Der Stimmenanteil im «liberalen Lager» sei aber stabil geblieben. Heisst: Die Verschiebungen von LDP und FDP, welche national beide Teil der FDP sind, halten sich in etwa die Waage. Regierungswahlen hingegen seien eine Frage von personellen Ressourcen und Timing – «beides war bei der LDP zuletzt besser als bei der FDP», so Barth: «Mit zwei LDP-Sitzen in der Regierung wird die Rückkehr der FDP schwierig.» Der Hauptfokus sei aber sowieso, dass man die bürgerliche Mehrheit in der Regierung erreicht.
Dennoch findet es Johannes Barth nicht falsch, dass seine Partei auf nationaler Ebene Migrationspolitik in den Fokus rückt: «Zuwanderung ist eines der obersten Themen im Sorgenbarometer, wir müssen es ernst nehmen. Ich höre auch von unseren Mitgliedern, dass sie sich klare Ansagen der FDP wünschen – aber eben aus einer liberalen Perspektive, nicht so wie bei der SVP, die die Zuwanderung auf eine 10-Millionen-Schweiz begrenzen will.»
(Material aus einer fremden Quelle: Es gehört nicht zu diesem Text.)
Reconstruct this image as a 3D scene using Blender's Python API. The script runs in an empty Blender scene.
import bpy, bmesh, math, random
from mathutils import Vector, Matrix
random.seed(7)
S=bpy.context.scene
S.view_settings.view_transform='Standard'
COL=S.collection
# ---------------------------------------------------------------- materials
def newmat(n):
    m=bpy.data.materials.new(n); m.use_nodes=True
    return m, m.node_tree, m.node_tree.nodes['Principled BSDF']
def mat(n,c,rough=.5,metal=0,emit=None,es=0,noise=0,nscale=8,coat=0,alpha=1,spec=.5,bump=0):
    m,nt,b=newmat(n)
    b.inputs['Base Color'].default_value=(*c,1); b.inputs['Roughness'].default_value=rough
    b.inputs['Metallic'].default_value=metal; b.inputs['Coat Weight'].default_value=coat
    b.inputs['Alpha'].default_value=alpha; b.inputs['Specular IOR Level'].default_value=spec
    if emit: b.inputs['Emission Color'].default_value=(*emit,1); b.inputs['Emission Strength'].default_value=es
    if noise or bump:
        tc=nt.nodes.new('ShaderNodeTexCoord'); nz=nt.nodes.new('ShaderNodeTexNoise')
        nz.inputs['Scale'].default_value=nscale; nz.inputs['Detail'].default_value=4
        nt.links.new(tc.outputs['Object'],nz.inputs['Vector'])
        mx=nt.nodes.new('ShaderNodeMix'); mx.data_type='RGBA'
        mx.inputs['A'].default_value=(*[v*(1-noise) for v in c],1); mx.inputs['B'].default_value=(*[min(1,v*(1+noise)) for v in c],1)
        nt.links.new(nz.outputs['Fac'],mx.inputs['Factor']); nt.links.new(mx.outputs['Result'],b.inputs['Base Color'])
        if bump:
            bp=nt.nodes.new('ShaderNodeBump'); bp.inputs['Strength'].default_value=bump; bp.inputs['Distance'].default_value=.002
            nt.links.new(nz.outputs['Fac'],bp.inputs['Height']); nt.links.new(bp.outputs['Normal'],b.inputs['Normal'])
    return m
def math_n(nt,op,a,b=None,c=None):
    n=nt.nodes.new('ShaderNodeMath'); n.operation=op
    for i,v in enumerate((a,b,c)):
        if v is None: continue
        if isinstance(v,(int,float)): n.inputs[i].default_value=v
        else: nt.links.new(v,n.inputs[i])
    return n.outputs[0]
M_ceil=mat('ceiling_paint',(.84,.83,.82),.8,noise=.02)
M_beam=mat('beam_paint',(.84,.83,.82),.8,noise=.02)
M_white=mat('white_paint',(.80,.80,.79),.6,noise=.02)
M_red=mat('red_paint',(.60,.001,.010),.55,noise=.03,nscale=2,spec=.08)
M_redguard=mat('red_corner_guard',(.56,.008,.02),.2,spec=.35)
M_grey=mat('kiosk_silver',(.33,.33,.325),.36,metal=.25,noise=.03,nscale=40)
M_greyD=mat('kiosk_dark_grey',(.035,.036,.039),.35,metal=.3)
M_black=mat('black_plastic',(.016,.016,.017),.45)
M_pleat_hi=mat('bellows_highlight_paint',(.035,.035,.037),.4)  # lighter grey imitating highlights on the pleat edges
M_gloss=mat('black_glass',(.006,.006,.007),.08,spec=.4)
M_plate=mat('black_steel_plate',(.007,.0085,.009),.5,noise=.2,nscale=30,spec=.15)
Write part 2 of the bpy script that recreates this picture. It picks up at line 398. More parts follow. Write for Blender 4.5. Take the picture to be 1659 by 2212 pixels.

«Es gibt einige Forschung, die zeigt, dass die Leute das Original wählen möchten.»Denise Traber, Politologin
Kann diese Strategie aufgehen? Politologin Denise Traber hat ihre Zweifel. Wenn liberale Parteien eine restriktivere Migrationspolitik forderten, habe das selten Erfolg – zumindest, wenn eine bekannte rechtspopulistische Partei vorhanden sei: «Es gibt einige Forschung, die zeigt, dass die Leute das Original wählen möchten.» Die FDP fahre bereits seit den frühen 2000ern einen härteren Kurs in der Migrationspolitik – «wenn man die Wähler*innenanteile anschaut, scheint diese Strategie nicht wirklich erfolgreich zu sein». Im Gegenteil würden eher die rechtspopulistischen Parteien profitieren, wenn liberale Parteien sich ihren Positionen anpassen.